Know thyself. I had lived a busy life as a teacher and as a school administrator. Raising three children with my wife and doing my part in the community, filled up all of my waking hours. I was a successful teacher, a good father, a dependable member of the community, and somehow I thought I had it all figured out.
However, like almost everyone else, my ego didn’t really have a clue as I made the shift from believing I had my life cased, to waking up in a panic knowing that I really didn’t have a clue. Any and every illusion that I had life under control was swept away as if a tsunami had appeared. Let’s just call it what it was, a midlife crisis.
The attempt to write my way into becoming aware of who I am, to knowing my “self” a bit better started in January of 2009. I began writing a blog called Through A Jungian Lens. It was not my first attempt to try and discover the truth of who I was. I had been writing, burning what I had written, written some more, and discarding those efforts over and over again since 1988, the year my father died. I was 39 years old, at that age when midlife crises usually make an appearance.
I didn’t make any connections with this event and my being plunged into the turmoil of my life. After all, my children were still at home and going to school, I was still teaching and coaching, I was continuing my studies with the idea of becoming an educational psychologist, and I was married to an incredible woman. None of that mattered as far as my inner self was concerned. The command to go on a journey of self discovery surged through every pore of my being – know thyself.
So here I am again, still trying to uncover the hidden answers. What do I say? What do I disclose? What do I omit saying while leaving small signs that hint at what I am thinking? What do I omit without even any crumbs of evidence of what is on my mind? And these are just the conscious aspects of self knowledge in this blog conversation with my “self” that I will share once again, with “others”.
The act of putting words and photos on this blog has both personal and collective unconscious aspects that insinuate themselves within the words and in the choices of photos. It is my belief that in blogging, the shadow, those unknown and hidden parts of who I am, will allow me to catch glimpses of my “inner self.” In a way, isn’t that what we do when we take “Selfies” hoping that somehow we will have a light turn on with of those “ah-ha” responses “I knew that!”?
Unlike, Odysseus, the road forward hasn’t ended up taking me home. Rather, what I now call my home, has changed places a number of times and is likely to change yet again when I least expect it. And now years later from my first blogging attempt, I return to learn and explore about what I will find beneath all the disguises, camouflage, and self-deceits. Over the years since 2009, I thought I had lain it all bare, exposed everything so that I could know myself better, exposed warts and all. I used words, I used nude photography, I used philosophy, psychology and mythology. And yet, here I am, once again at the same spot, feeling compelled to “know myself.”
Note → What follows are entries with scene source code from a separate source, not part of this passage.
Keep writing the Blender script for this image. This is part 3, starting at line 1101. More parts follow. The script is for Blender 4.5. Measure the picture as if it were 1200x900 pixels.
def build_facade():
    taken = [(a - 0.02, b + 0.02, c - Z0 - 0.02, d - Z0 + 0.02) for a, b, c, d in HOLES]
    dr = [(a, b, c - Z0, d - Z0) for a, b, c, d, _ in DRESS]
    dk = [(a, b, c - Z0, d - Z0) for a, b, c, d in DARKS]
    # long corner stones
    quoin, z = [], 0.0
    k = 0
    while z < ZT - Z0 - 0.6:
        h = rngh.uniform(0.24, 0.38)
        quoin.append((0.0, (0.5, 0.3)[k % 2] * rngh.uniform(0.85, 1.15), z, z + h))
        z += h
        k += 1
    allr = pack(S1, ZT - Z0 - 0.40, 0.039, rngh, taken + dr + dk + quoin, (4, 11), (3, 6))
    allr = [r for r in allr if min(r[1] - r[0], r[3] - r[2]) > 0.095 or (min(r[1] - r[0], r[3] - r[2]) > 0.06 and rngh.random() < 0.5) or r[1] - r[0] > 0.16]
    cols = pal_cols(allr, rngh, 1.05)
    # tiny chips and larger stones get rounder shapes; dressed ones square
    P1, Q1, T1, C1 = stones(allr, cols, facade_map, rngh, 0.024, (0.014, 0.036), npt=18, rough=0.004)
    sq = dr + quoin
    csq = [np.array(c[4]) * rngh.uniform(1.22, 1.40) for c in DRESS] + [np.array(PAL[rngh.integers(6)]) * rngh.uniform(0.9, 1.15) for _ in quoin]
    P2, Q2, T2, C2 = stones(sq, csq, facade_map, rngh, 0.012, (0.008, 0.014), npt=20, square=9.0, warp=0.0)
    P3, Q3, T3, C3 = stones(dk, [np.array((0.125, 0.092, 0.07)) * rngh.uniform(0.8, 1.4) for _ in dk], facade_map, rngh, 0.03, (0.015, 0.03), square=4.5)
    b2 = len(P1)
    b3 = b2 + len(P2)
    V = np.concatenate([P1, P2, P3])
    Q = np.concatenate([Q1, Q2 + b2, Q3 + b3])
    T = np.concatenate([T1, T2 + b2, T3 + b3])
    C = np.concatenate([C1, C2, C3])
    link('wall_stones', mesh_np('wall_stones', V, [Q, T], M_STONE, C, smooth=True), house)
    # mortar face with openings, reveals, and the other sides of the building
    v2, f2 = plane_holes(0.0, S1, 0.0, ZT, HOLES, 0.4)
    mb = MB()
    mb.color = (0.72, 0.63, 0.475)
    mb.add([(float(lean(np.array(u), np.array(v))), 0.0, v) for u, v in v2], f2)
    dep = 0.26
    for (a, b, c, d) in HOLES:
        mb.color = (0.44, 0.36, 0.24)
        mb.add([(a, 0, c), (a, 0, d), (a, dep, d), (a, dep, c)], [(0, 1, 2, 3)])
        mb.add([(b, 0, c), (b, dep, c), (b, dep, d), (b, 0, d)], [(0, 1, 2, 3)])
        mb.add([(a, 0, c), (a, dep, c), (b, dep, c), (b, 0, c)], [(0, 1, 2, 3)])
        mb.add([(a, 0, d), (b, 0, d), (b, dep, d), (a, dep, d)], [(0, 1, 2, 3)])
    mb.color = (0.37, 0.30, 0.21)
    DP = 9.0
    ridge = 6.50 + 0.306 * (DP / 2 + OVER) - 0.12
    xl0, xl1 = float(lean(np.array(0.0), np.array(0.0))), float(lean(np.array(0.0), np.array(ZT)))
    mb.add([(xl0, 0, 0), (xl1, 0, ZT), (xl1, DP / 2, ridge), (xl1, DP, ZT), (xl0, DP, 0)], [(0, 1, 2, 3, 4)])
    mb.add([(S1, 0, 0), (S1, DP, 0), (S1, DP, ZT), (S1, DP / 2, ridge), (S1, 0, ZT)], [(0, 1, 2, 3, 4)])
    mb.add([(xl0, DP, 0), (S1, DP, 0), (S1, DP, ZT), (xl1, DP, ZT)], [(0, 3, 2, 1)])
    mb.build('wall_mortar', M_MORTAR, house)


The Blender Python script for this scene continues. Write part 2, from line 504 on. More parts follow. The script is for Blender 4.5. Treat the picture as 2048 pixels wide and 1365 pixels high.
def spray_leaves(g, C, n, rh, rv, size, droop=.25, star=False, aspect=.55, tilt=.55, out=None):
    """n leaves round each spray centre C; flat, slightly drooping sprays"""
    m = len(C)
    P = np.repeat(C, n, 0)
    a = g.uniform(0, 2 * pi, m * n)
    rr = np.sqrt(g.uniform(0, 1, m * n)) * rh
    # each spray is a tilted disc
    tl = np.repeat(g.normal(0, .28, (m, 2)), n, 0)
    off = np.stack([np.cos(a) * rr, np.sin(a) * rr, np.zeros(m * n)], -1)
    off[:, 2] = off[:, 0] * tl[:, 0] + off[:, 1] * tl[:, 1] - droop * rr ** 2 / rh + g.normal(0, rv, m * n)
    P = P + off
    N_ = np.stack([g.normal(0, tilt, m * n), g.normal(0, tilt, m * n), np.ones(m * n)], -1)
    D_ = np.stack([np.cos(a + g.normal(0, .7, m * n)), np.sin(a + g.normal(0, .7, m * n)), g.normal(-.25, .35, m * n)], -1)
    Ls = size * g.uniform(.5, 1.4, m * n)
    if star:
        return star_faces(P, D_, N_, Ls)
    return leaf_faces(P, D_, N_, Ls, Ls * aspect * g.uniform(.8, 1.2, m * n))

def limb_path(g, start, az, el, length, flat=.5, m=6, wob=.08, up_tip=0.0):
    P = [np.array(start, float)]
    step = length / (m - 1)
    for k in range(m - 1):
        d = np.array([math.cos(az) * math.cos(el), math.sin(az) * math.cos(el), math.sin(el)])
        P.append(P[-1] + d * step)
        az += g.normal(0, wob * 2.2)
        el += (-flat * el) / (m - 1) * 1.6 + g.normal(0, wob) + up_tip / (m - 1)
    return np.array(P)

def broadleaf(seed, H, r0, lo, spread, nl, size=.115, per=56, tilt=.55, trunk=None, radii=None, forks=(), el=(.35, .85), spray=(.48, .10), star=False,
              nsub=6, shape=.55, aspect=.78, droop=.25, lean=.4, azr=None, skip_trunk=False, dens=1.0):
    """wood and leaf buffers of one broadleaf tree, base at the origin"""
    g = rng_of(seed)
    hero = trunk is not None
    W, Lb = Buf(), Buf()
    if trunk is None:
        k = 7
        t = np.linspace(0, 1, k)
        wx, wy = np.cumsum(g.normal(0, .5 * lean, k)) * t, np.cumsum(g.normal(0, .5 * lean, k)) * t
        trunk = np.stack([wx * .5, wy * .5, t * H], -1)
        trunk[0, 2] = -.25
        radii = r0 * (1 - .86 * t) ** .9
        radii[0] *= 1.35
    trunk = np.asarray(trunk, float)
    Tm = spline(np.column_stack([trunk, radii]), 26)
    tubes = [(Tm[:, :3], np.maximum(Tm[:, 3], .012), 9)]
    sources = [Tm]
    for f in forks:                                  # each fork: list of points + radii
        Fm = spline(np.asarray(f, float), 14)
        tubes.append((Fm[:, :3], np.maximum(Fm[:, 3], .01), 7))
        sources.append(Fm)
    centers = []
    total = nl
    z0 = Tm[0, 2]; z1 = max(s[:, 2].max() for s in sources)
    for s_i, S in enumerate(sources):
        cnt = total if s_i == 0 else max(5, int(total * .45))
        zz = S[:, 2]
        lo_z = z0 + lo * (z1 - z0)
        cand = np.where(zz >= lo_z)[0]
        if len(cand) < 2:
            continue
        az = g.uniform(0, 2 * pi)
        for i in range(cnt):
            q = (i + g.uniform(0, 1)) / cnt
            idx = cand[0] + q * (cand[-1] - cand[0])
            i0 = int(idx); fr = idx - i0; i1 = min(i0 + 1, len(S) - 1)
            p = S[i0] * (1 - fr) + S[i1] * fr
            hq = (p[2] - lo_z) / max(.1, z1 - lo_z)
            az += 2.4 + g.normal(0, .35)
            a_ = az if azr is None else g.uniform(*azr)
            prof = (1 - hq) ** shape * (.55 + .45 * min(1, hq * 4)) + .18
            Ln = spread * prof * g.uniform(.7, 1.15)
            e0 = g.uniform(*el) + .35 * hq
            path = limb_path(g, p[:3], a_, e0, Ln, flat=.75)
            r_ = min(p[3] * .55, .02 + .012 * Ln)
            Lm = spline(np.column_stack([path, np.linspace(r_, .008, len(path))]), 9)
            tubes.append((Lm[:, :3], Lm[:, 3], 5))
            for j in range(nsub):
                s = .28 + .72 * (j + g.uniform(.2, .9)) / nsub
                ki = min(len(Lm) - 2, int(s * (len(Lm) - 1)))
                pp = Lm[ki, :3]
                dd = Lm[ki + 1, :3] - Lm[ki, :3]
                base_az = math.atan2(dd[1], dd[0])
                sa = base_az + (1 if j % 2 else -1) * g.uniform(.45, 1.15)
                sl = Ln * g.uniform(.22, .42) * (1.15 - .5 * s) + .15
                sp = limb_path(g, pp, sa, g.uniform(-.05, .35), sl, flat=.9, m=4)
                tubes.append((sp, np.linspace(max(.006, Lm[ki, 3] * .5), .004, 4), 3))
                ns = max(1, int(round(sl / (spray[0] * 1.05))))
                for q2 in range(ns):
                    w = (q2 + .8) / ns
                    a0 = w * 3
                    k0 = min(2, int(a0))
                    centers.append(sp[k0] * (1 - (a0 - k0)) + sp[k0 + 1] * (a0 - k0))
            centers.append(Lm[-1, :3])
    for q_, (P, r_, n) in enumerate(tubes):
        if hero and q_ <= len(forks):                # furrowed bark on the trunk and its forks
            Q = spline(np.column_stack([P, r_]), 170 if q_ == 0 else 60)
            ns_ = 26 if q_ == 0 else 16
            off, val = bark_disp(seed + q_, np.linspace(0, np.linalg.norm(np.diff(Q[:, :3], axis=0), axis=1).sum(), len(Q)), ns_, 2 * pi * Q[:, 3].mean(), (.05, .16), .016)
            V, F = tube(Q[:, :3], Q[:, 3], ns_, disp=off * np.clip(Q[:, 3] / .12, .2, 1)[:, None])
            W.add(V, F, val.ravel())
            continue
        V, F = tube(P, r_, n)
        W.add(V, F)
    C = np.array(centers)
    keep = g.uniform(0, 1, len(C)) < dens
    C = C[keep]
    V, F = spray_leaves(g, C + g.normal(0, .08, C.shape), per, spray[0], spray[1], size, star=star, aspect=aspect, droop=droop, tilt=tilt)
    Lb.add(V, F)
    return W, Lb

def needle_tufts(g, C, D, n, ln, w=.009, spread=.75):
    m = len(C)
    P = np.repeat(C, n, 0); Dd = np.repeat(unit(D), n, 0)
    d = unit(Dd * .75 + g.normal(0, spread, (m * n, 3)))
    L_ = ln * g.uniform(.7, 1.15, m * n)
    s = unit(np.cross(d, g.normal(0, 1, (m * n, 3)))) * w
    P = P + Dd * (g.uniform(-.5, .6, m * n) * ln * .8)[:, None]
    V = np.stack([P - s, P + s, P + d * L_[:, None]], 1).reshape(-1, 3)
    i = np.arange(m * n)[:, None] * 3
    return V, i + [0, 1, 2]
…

In the days, weeks, months, and perhaps years to come, I will revisit old posts, and create new posts. I don’t know how, or even if, I will use photos to illustrate my thoughts. I am a photographer and truly believe that photos are powerful. Yet, despite my using words like naturist, naked, nude, exposed, lain bare, etc., I am undecided as to whether my words would be negatively impacted with photos, especially photos which contain nudity.
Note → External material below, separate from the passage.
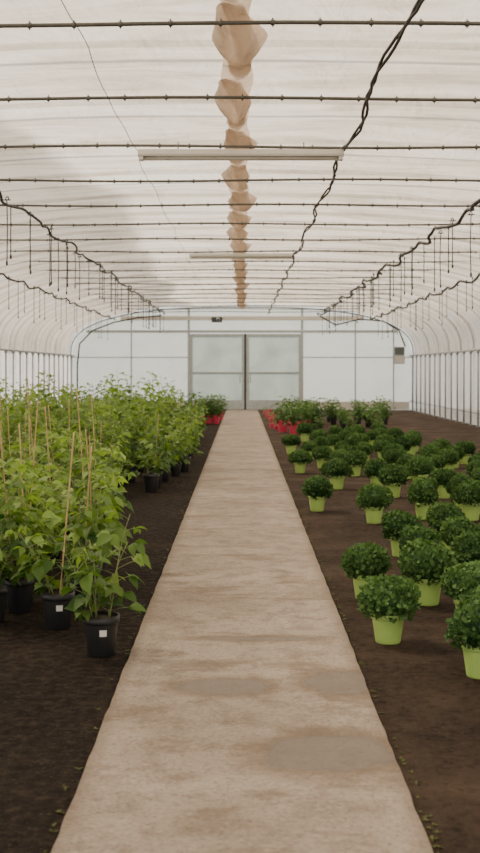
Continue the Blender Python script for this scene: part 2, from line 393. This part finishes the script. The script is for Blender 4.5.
for y,z in ((11.3,3.575),(22.2,3.66)):
    r=empty('strip_light',(-0.01,y,z),label='long white fluorescent batten light hung under cross bars',category='light fixture',group='strip lights')
    b=MB(); vs=[];sec=[(-.05,.0),(-.04,.045),(.04,.045),(.05,.0),(.045,-.02),(-.045,-.02)]
    for x in (-0.98,0.98): vs+=[(x,a,c) for a,c in sec]
    b.add(vs,[(i,(i+1)%6,6+(i+1)%6,6+i) for i in range(6)]+[(5,4,3,2,1,0),(6,7,8,9,10,11)])
    obj('housing',b.mesh('housing',M_white,False),r)
    b=MB(); b.tube([(-.93,0,-.035),(.93,0,-.035)],0.022,10); obj('lamp_tube',b.mesh('lamp_tube',M_tube),r)
    for x in (-.95,.95):
        b=MB(); b.box(x-.02,x+.02,-.04,.04,-.055,.0); obj('end_cap',b.mesh('end_cap',M_white,False),r)
    for x in (-.6,.6):
        b=MB(); b.tube([(x,0,.045),(x,.02,.12)],0.006,5); obj('hanger',b.mesh('hanger',M_bar),r)
r=empty('wall_fan_unit',(-0.95,YB-0.16,3.42),label='small dark grey electrical unit on the gable beam',category='electrical box')
b=MB(); b.box(-.2,.2,-.12,.03,-.1,.1); obj('housing',b.mesh('housing',M_dark,False),r)
b=MB(); b.lathe([(0.0,0.0),(0.07,0.0),(0.075,0.03),(0.05,0.05)],14); o=obj('lens',b.mesh('lens',M_frame),r,loc=(0.05,-.12,0)); o.rotation_euler=(math.pi/2,0,0)
r=empty('switch_cabinet',(5.95,YB-0.14,1.75),label='grey electrical switch cabinet on the end wall',category='electrical box')
b=MB(); b.box(-.2,.2,-.08,.06,0,.65); obj('cabinet_body',b.mesh('cabinet_body',M_frame,False),r)
b=MB(); b.box(-.17,.17,-.1,-.08,.35,.62); obj('cabinet_door',b.mesh('cabinet_door',M_gable_hoop,False),r)
b=MB(); b.box(-.17,.17,-.1,-.08,.04,.3); obj('cabinet_door',b.mesh('cabinet_door',M_white,False),r)
b=MB(); b.tube([(2.9,44.3,3.55),(3.5,44.3,3.2),(4.4,44.3,3.42),(5.3,44.4,3.35),(5.9,44.5,3.0),(6.15,44.6,2.4)],0.03,6)
obj('irrigation_hose',b.mesh('irrigation_hose',M_cable),label='dark hose looping down beside the end wall',category='cable')
b=MB(); b.tube([(-3.0,44.2,3.55),(-3.9,44.2,3.47),(-4.8,44.3,3.3),(-5.6,44.4,3.0),(-6.1,44.5,2.5),(-6.2,44.6,1.7),(-6.2,44.6,0.0)],0.03,6)
obj('irrigation_hose',b.mesh('irrigation_hose',M_cable),label='dark hose following the shoulder of the end wall',category='cable')

# ------------------------------------------------------------ plants
def basis(d,up=Vector((0,0,1)),roll=0.0):
    d=d.normalized()
    s=d.cross(up)
    if s.length<1e-3: s=Vector((1,0,0))
    s.normalize(); n=s.cross(d)
    if roll:
        q=Matrix.Rotation(roll,3,d); s=q@s; n=q@n
    return d,s,n
def leaf(b,o,d,Ln,W,rr,tint,droop=0.25,roll=0.0):
    d,s,n=basis(d,roll=roll); vs=[o]; rows=[(.14,.55),(.32,.98),(.5,.92),(.68,.72),(.85,.36)]
    for t,w in rows:
        w=w*W*0.5*(1+rr.uniform(-.1,.1)); c=o+d*(t*Ln)-n*(droop*Ln*t*t)
        vs+=[c-s*w+n*w*0.28,c,c+s*w+n*w*0.28]
    vs.append(o+d*Ln-n*droop*Ln*1.1)
    fs=[(0,2,1),(0,3,2)]
    for i in range(len(rows)-1):
        a=1+3*i; fs+=[(a,a+1,a+4,a+3),(a+1,a+2,a+5,a+4)]
    a=1+3*(len(rows)-1); e=len(vs)-1; fs+=[(a,a+1,e),(a+1,a+2,e)]
    b.add(vs,fs,tint)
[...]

I do live in North America and the collective consciousness, and collective unconsciousness reacts negatively to nudity when it is nudity is not about sex, selling, and titillation. But that said, I went back into my photo archives to pull this image from Goa, India which was taken in February, 2008. It captured best, perhaps, what I was experiencing when it came to understanding myself and the world around me.
And, for those who have been reading my posts from the past, I want to assure you that I will continue to add new material at a fairly regular level.